Bloemfontein: As the ANC celebrated its 100th birthday yesterday in a 100 million rand (Dh45 million) commemoration, many were clamouring for the party itself to clean up its act after nearly 18 years at the head of Africa's most powerful economy.
Once the yoke of apartheid was thrown off, the ANC began ruling South Africa in a blaze of international goodwill that idolised it as moral beacon for a troubled continent and world.
Now, this image has dimmed as critics accuse ANC leaders of indulging in the spoils of office, squandering and raping mineral resources and engaging in vicious power struggles.
Even as party leaders rallied in Bloemfontein cloaked in self-congratulatory slogans such as "Unity in Diversity" and "100 Years of Selfless Struggle", in the nearby farming town of Thaba Nchu, two anti-apartheid veterans in their 80s seethed at what they saw as the betrayal of their ideals.
"Selfless rule, my foot!" spluttered 84-year-old Sally Motlana, widow of the late Dr Nthato Motlana, an anti-apartheid activist who was Mandela's doctor.

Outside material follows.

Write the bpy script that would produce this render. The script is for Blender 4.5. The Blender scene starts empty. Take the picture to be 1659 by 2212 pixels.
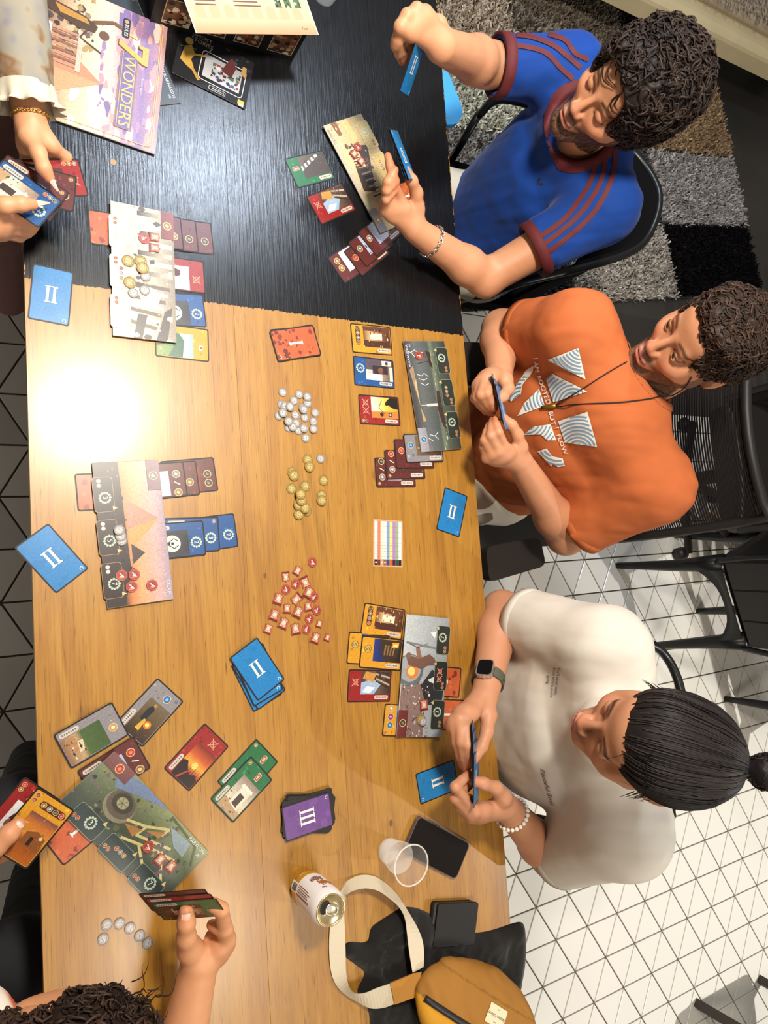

Speaking to Reuters in the house of one of the earlier presidents of the ANC, James Sebe Moroka, she and Moroka's daughter-in-law Gladys Moroka, 80, railed against Zuma and his government, criticising the power struggle that forced out president Thabo Mbeki and attacking the self-enrichment "gravy train" that they said tarnished the top echelons of the party. "The only thing that makes me proud of the ANC is the liberation of the people of South Africa. But the present government has nothing that makes me proud," said Motlana. "The anger in me could kill a human being."